世界における日本の存在感は縮小し続けており、アジアといえば中国を思い浮かべる欧米人が多いだろう。しかし、過去30年以上にわたって日本と関わりつづけ、日本企業の動向や変化を追い続けてきた外国人の一人、ドイツ人のウリケ・シェーデ氏は、日本の将来を必ずしも悲観的なものとして捉えていない。同氏の著書『再興 THE KAISHA』(原書のタイトルは『The Business Reinvention of Japan』)は、日本でうまくいっていることにフォーカスし、日本の持つ強みを活かした新しい日本企業のあり方について提言する本だ。
「ゆっくりな変化」とそのメリット
著者は、日本社会や日本企業を取り巻く文化的な事象に着目し、なぜ日本における変化がなかなか進まず、ゆっくりなのかについて説明している。日本における変化、例えば、男女の格差に着目してみよう。

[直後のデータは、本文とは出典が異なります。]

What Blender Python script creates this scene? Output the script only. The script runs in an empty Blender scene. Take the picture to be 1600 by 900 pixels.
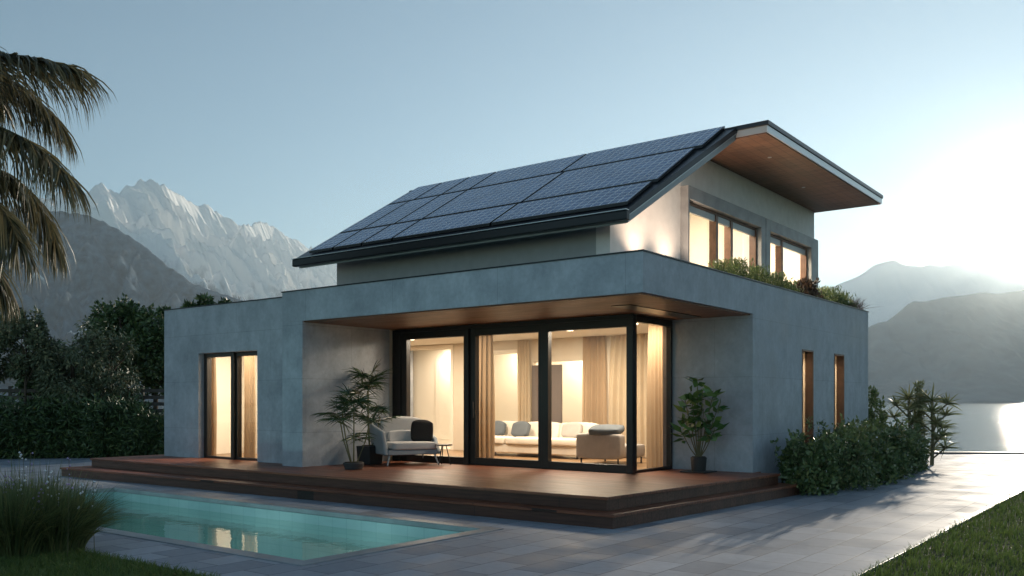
import bpy, math, random
import numpy as np
from mathutils import Vector, Matrix

# ------------------------------------------------------------------ camera, world, sun, exposure
sc = bpy.context.scene
COL = sc.collection
YAW = math.atan(1070 / 1399)
cd = bpy.data.cameras.new('camera')
cam = bpy.data.objects.new('camera', cd)
COL.objects.link(cam)
cam.location = (0, 0, 1.6)
cam.rotation_euler = (math.radians(90), 0, YAW)
cd.sensor_width = 36
cd.lens = 1399 / 1600 * 36
cd.shift_y = (628 - 450) / 1600
cd.clip_start = 0.1
cd.clip_end = 60000
sc.camera = cam

SUN_EL = math.radians(9.3)
SUN_AZ = YAW - math.radians(30.6)          # measured from +Y, counter-clockwise
SDIR = Vector((-math.sin(SUN_AZ) * math.cos(SUN_EL), math.cos(SUN_AZ) * math.cos(SUN_EL), math.sin(SUN_EL)))
world = bpy.data.worlds.new('World')
sc.world = world
world.use_nodes = True
wn = world.node_tree
bgn = wn.nodes['Background']
sky = wn.nodes.new('ShaderNodeTexSky')
sky.sky_type = 'NISHITA'
sky.sun_disc = False
sky.sun_elevation = SUN_EL
sky.sun_rotation = -SUN_AZ
sky.altitude = 300
sky.air_density = 1.0
sky.dust_density = 0.0
sky.ozone_density = 3.0
# clear, slightly teal evening air
tint = wn.nodes.new('ShaderNodeMix')
tint.data_type = 'RGBA'
tint.blend_type = 'MULTIPLY'
tint.inputs[0].default_value = 1.0
tint.inputs[7].default_value = (0.80, 0.97, 0.95, 1)
hsv = wn.nodes.new('ShaderNodeHueSaturation')
hsv.inputs['Saturation'].default_value = 0.66
wn.links.new(sky.outputs[0], hsv.inputs['Color'])
wn.links.new(hsv.outputs[0], tint.inputs[6])
wn.links.new(tint.outputs[2], bgn.inputs[0])
bgn.inputs[1].default_value = 0.098

sl = bpy.data.lights.new('sun', 'SUN')
sl.energy = 3.0
sl.angle = math.radians(0.53)
sl.color = (1.0, 0.87, 0.70)
so = bpy.data.objects.new('sun', sl)
COL.objects.link(so)
so.rotation_euler = SDIR.to_track_quat('Z', 'Y').to_euler()

sc.view_settings.view_transform = 'Standard'
sc.view_settings.look = 'None'
sc.view_settings.gamma = 1
sc.view_settings.exposure = 0.66
sc.view_settings.use_curve_mapping = False
sc.cycles.use_denoising = True
sc.cycles.max_bounces = 8
sc.cycles.diffuse_bounces = 4
sc.cycles.glossy_bounces = 4
sc.cycles.transparent_max_bounces = 24
sc.cycles.volume_bounces = 1
sc.cycles.caustics_reflective = False
sc.cycles.caustics_refractive = False
sc.cycles.sample_clamp_indirect = 4

rng = np.random.default_rng(7)
random.seed(5)
SY, CY = math.sin(YAW), math.cos(YAW)


def V(r, d, z=0.0):
    """a spot given as metres to the right, metres ahead, height"""
    return Vector((-SY * d + CY * r, CY * d + SY * r, z))


# ------------------------------------------------------------------ materials
def mat(name):
    m = bpy.data.materials.new(name)
    m.use_nodes = True
    nt = m.node_tree
    return m, nt, nt.nodes['Principled BSDF']


def N(nt, t, **k):
    n = nt.nodes.new(t)
    for a, b in k.items():
        if a.startswith('i_'):
            n.inputs[a[2:].replace('_', ' ')].default_value = b
        else:
            setattr(n, a, b)
    return n


def L(nt, a, b):
    nt.links.new(a, b)


def coords(nt, scale=(1, 1, 1), rot=(0, 0, 0)):
    tc = N(nt, 'ShaderNodeTexCoord')
    mp = N(nt, 'ShaderNodeMapping')
    mp.inputs['Scale'].default_value = scale
    mp.inputs['Rotation'].default_value = rot
    L(nt, tc.outputs['Object'], mp.inputs[0])
    return mp.outputs[0]


def noise(nt, vec, scale, detail=4, rough=0.55):
    n = N(nt, 'ShaderNodeTexNoise')
    n.inputs['Scale'].default_value = scale
    n.inputs['Detail'].default_value = detail
    n.inputs['Roughness'].default_value = rough
    L(nt, vec, n.inputs['Vector'])
    return n.outputs['Fac']


def ramp(nt, fac, stops):
    r = N(nt, 'ShaderNodeValToRGB')
    el = r.color_ramp.elements
    while len(el) < len(stops):
        el.new(0.5)
    for e, (p, c) in zip(el, stops):
        e.position = p
        e.color = (*c, 1)
    L(nt, fac, r.inputs[0])
    return r.outputs[0]


def mix(nt, fac, a, b, mode='MIX'):
    n = N(nt, 'ShaderNodeMix')
    n.data_type = 'RGBA'
    n.blend_type = mode
    for s, v in ((0, fac), (6, a), (7, b)):
        if isinstance(v, (float, int)):
            n.inputs[s].default_value = v
        elif isinstance(v, tuple):
            n.inputs[s].default_value = (*v, 1)
        else:
            L(nt, v, n.inputs[s])
    return n.outputs[2]


def bump(nt, h, p, strength=0.3, dist=0.02):
    b = N(nt, 'ShaderNodeBump')
    b.inputs['Strength'].default_value = strength
    b.inputs['Distance'].default_value = dist
    L(nt, h, b.inputs['Height'])
    L(nt, b.outputs[0], p.inputs['Normal'])


def simple(name, col, rough=0.5, metal=0.0, var=0.0, scale=6, spec=None, bmp=0.0, bscale=60, emit=None, estr=0):
    m, nt, p = mat(name)
    p.inputs['Base Color'].default_value = (*col, 1)
    p.inputs['Roughness'].default_value = rough
    p.inputs['Metallic'].default_value = metal
    if spec is not None:
        p.inputs['Specular IOR Level'].default_value = spec
    if var:
        v = coords(nt)
        f = noise(nt, v, scale)
        c = ramp(nt, f, [(0.3, tuple(max(0, x * (1 - var)) for x in col)), (0.7, tuple(min(1, x * (1 + var)) for x in col))])
        L(nt, c, p.inputs['Base Color'])
    if bmp:
        bump(nt, noise(nt, coords(nt), bscale), p, bmp, 0.01)
    if emit:
        p.inputs['Emission Color'].default_value = (*emit, 1)
        p.inputs['Emission Strength'].default_value = estr
    return m


def concrete():
    m, nt, p = mat('weathered_concrete')
    v = coords(nt)
    big = noise(nt, v, 0.9, 6, 0.6)
    stk = noise(nt, coords(nt, (2.2, 2.2, 0.35)), 1.6, 5, 0.6)
    fine = noise(nt, v, 14, 4, 0.6)
    c1 = ramp(nt, big, [(0.28, (0.32, 0.355, 0.41)), (0.5, (0.44, 0.48, 0.54)), (0.72, (0.56, 0.60, 0.66))])
    c2 = ramp(nt, stk, [(0.3, (0.86, 0.865, 0.87)), (0.62, (1, 1, 1))])
    cl = noise(nt, coords(nt, (1, 1, 0.8)), 3.4, 6, 0.7)
    c4 = ramp(nt, cl, [(0.36, (0.84, 0.845, 0.86)), (0.5, (0.96, 0.96, 0.965)), (0.64, (1.07, 1.07, 1.07))])
    c3 = ramp(nt, fine, [(0.3, (0.86, 0.86, 0.86)), (0.7, (1, 1, 1))])
    c = mix(nt, 0.75, c1, c2, 'MULTIPLY')
    c = mix(nt, 1.0, c, c3, 'MULTIPLY')
    c = mix(nt, 0.9, c, c4, 'MULTIPLY')
    # cast panel joints
    tc = N(nt, 'ShaderNodeTexCoord')
    sp = N(nt, 'ShaderNodeSeparateXYZ')
    L(nt, tc.outputs['Object'], sp.inputs[0])
    ad = N(nt, 'ShaderNodeMath', operation='ADD')
    L(nt, sp.outputs[0], ad.inputs[0])
    L(nt, sp.outputs[1], ad.inputs[1])
    cb = N(nt, 'ShaderNodeCombineXYZ')
    L(nt, ad.outputs[0], cb.inputs[0])
    L(nt, sp.outputs[2], cb.inputs[1])
    br = N(nt, 'ShaderNodeTexBrick')
    br.offset = 0.5
    br.inputs['Color1'].default_value = (1, 1, 1, 1)
    br.inputs['Color2'].default_value = (0.94, 0.94, 0.95, 1)
    br.inputs['Mortar'].default_value = (0.72, 0.72, 0.73, 1)
    br.inputs['Scale'].default_value = 1
    br.inputs['Mortar Size'].default_value = 0.006
    br.inputs['Mortar Smooth'].default_value = 0.5
    br.inputs['Brick Width'].default_value = 2.3
    br.inputs['Row Height'].default_value = 1.02
    L(nt, cb.outputs[0], br.inputs['Vector'])
    c = mix(nt, 1.0, c, br.outputs[0], 'MULTIPLY')
    L(nt, c, p.inputs['Base Color'])
    p.inputs['Roughness'].default_value = 0.62
    rr = ramp(nt, big, [(0.3, (0.45,) * 3), (0.7, (0.7,) * 3)])
    L(nt, rr, p.inputs['Roughness'])
    bump(nt, fine, p, 0.25, 0.01)
    return m


def wood(name, dark, light, board=0.14, along='x', rough=0.4, grain=1.0):
    m, nt, p = mat(name)
    rot = (0, 0, 0) if along == 'x' else (0, 0, math.radians(90))
    v = coords(nt, (1, 1, 1), rot)
    br = N(nt, 'ShaderNodeTexBrick')
    br.offset = 0.37
    br.inputs['Color1'].default_value = (0.72, 0.72, 0.72, 1)
    br.inputs['Color2'].default_value = (1, 1, 1, 1)
    br.inputs['Mortar'].default_value = (0.15, 0.15, 0.15, 1)
    br.inputs['Scale'].default_value = 1
    br.inputs['Mortar Size'].default_value = 0.004
    br.inputs['Brick Width'].default_value = 3.4
    br.inputs['Row Height'].default_value = board
    L(nt, v, br.inputs['Vector'])
    g = noise(nt, coords(nt, (1.2, 22, 22), rot), 1.5, 6, 0.65)
    b2 = noise(nt, coords(nt, (0.5, 3, 3), rot), 1.1, 3)
    c = ramp(nt, g, [(0.3, dark), (0.7, light)])
    c2 = ramp(nt, b2, [(0.3, (0.7, 0.7, 0.7)), (0.7, (1, 1, 1))])
    c = mix(nt, 1.0, c, c2, 'MULTIPLY')
    c = mix(nt, 1.0, c, br.outputs[0], 'MULTIPLY')
    L(nt, c, p.inputs['Base Color'])
    r = ramp(nt, g, [(0.3, (rough * 1.25,) * 3), (0.7, (rough * 0.8,) * 3)])
    L(nt, r, p.inputs['Roughness'])
    h = mix(nt, 0.5, br.outputs[0], g)
    bump(nt, h, p, 0.35, 0.004)
    return m


def paving():
    m, nt, p = mat('grey_stone_paving')
    v = coords(nt, (1, 1, 1), (0, 0, math.radians(90)))
    br = N(nt, 'ShaderNodeTexBrick')
    br.offset = 0.4
    br.inputs['Color1'].default_value = (0.25, 0.28, 0.33, 1)
    br.inputs['Color2'].default_value = (0.42, 0.455, 0.515, 1)
    br.inputs['Mortar'].default_value = (0.13, 0.14, 0.16, 1)
    br.inputs['Scale'].default_value = 1
    br.inputs['Mortar Size'].default_value = 0.008
    br.inputs['Mortar Smooth'].default_value = 0.3
    br.inputs['Brick Width'].default_value = 0.62
    br.inputs['Row Height'].default_value = 0.40
    L(nt, v, br.inputs['Vector'])
    n1 = noise(nt, coords(nt), 1.3, 6, 0.6)
    n2 = noise(nt, coords(nt), 12, 5, 0.6)
    c = mix(nt, 1.0, br.outputs[0], ramp(nt, n1, [(0.3, (0.74, 0.74, 0.76)), (0.7, (1, 1, 1))]), 'MULTIPLY')
    c = mix(nt, 1.0, c, ramp(nt, n2, [(0.3, (0.85, 0.85, 0.85)), (0.7, (1, 1, 1))]), 'MULTIPLY')
    L(nt, c, p.inputs['Base Color'])
    L(nt, ramp(nt, n1, [(0.3, (0.5,) * 3), (0.7, (0.75,) * 3)]), p.inputs['Roughness'])
    h = mix(nt, 0.35, br.outputs['Fac'], n2)
    inv = N(nt, 'ShaderNodeInvert')
    L(nt, br.outputs['Fac'], inv.inputs['Color'])
    h = mix(nt, 0.35, inv.outputs[0], n2)
    bump(nt, h, p, 0.5, 0.006)
    return m


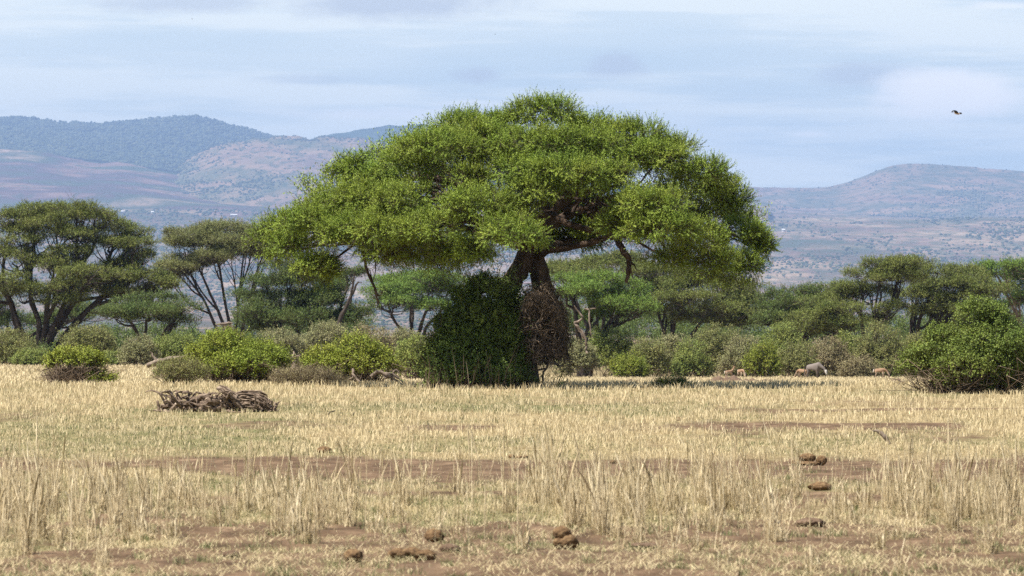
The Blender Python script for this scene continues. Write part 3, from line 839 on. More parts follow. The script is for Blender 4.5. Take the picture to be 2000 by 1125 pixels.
acacia('acacia', 'low spreading green acacia between the grey limbed acacia and the bushes at left', (285, 680), 440,
       [(250, 590, 40, 12), (308, 582, 48, 14), (355, 600, 40, 16), (280, 608, 68, 14), (222, 612, 40, 11), (340, 624, 45, 14)], 'crown_dark', .4, group=G, dens=.95)
acacia('acacia', 'dark green acacia half hidden behind the twin trunks at the left edge', (15, 672), 530,
       [(0, 598, 42, 20), (32, 622, 34, 16), (-25, 570, 50, 18), (140, 618, 44, 11), (185, 602, 48, 12), (-30, 630, 40, 18)], 'crown_dark', .45, group=G)
acacia('acacia', 'flat crowned green acacia framed between the leafy mound and the hanging dead bough', (812, 662), 540,
       [(790, 545, 58, 12), (840, 540, 50, 12), (740, 570, 40, 14), (800, 565, 70, 16), (862, 566, 45, 16), (768, 590, 48, 12), (892, 552, 40, 12), (850, 596, 30, 10)], 'crown_bright', .5, group=G, fork=.45)
acacia('acacia', 'vivid green tiered acacia right beside the brown creeper curtain', (1142, 700), 420,
       [(1118, 546, 42, 12), (1180, 545, 58, 14), (1230, 560, 44, 14), (1150, 570, 58, 12), (1200, 590, 60, 16), (1256, 597, 34, 18), (1108, 566, 28, 10), (1195, 612, 56, 13)], 'crown_bright', .5, group=G, dens=1.0)
acacia('acacia', 'olive acacia showing just under the right boughs of the great tree', (1165, 670), 560,
       [(1110, 520, 58, 12), (1180, 512, 58, 13), (1222, 502, 34, 9), (1245, 532, 40, 15), (1090, 530, 40, 10)], 'crown_olive', .45, group=G)
acacia('acacia', 'wide brownish acacia with long low limbs under the right end of the great crown', (1312, 672), 500,
       [(1260, 526, 48, 15), (1310, 530, 58, 13), (1370, 546, 58, 15), (1420, 560, 58, 14), (1290, 560, 48, 13), (1340, 580, 66, 13), (1400, 600, 58, 13), (1470, 592, 40, 13), (1440, 580, 40, 10), (1300, 602, 48, 11), (1250, 590, 34, 12), (1430, 618, 50, 14), (1360, 618, 50, 12), (1480, 615, 40, 12), (1330, 548, 50, 12)], 'crown_olive', .5, group=G, fork=.3, brown_tw=20)
acacia('acacia', 'dense deep green acacia with a smooth sloping crown right of the great tree', (1550, 690), 470,
       [(1540, 575, 52, 16), (1592, 568, 48, 14), (1510, 600, 45, 16), (1570, 600, 70, 18), (1622, 585, 40, 13), (1500, 626, 40, 12), (1590, 630, 50, 14), (1540, 622, 50, 16)], 'crown_dark', .5, group=G, dens=1.0)
acacia('acacia', 'tallest layered acacia of the right group with a peaked top', (1690, 690), 460,
       [(1722, 514, 38, 12), (1768, 512, 42, 10), (1690, 535, 40, 12), (1660, 560, 48, 12), (1620, 590, 50, 12), (1750, 540, 56, 12), (1700, 570, 58, 12), (1600, 612, 40, 12), (1650, 602, 58, 12), (1760, 522, 30, 10), (1560, 640, 50, 14), (1610, 640, 45, 14), (1660, 630, 45, 12), (1580, 620, 50, 14), (1735, 600, 40, 10)], 'crown_olive', .5, group=G, ngroup=5, fork=.32)
acacia('acacia', 'level topped acacia with several upright trunks behind the big round bush', (1790, 690), 475,
       [(1830, 526, 44, 12), (1880, 530, 44, 12), (1792, 546, 40, 12), (1850, 556, 58, 12), (1902, 546, 40, 13), (1830, 580, 48, 10), (1780, 576, 40, 10), (1900, 580, 48, 12), (1860, 600, 50, 12), (1810, 605, 36, 9), (1930, 565, 40, 12)], 'crown_olive', .5, group=G, ngroup=5, fork=.4)
acacia('acacia', 'thin acacia at the right edge with pale bare branches under its crown', (2012, 660), 500,
       [(1960, 520, 48, 12), (2010, 520, 58, 13), (1930, 536, 38, 10), (2060, 525, 50, 14), (1992, 578, 26, 10), (1955, 596, 36, 11)], 'crown_bright', .4, group=G, bark='bark_pale', fork=.3, ngroup=4)
acacia('acacia', 'low green acacia seen behind the top of the big round bush', (1930, 680), 520,
       [(1950, 622, 56, 16), (1895, 612, 48, 14), (2000, 640, 50, 16), (1860, 620, 40, 14)], 'crown_dark', .35, group=G)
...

筆者が学生だった1990年代と比べて20年以上経った現在も、少しは改善したものの大きくは変わっていないことは、ジェンダー・ギャップ指数が世界で底の方に低迷していることからも明らかだ。変化に伴う混乱やネガティブな影響を最小限にするために、変化のスピードが非常にゆっくりで、「外から見ていると、日本の変革ペースの遅さにはイライラさせられ、停滞していると誤解したり、無能だとすら思ってしまう」のだ。このように日本における変化は、時にスローすぎて何も変わっていないように思えることがある。だが、著者によると「ゆっくりだからといって停滞しているわけではない」という。
「変化がゆっくり」であることは、それだけなら、シリコンバレーなどで急速に進むイノベーションなどと比べると、マイナスの印象かもしれない。しかし、本書では、「ゆっくりな変化」の長所が著者の観察眼によって明らかにされている。
「『遅い』のは安定と引き換えに日本が支払っている代償である。秩序を保ちながら新システムに移行することで、社会にもたらす打撃が緩和され、少数の人だけが多くの人を犠牲にして勝つことは認められなくなる」のだ。変化は、どんなものであれ混乱や秩序の破壊などの痛みを伴うものであるが、日本は、秩序をできるだけ保った上で変化を進めるために、ペースがスローになることを社会として(結果的に)選好してきている、という主張である。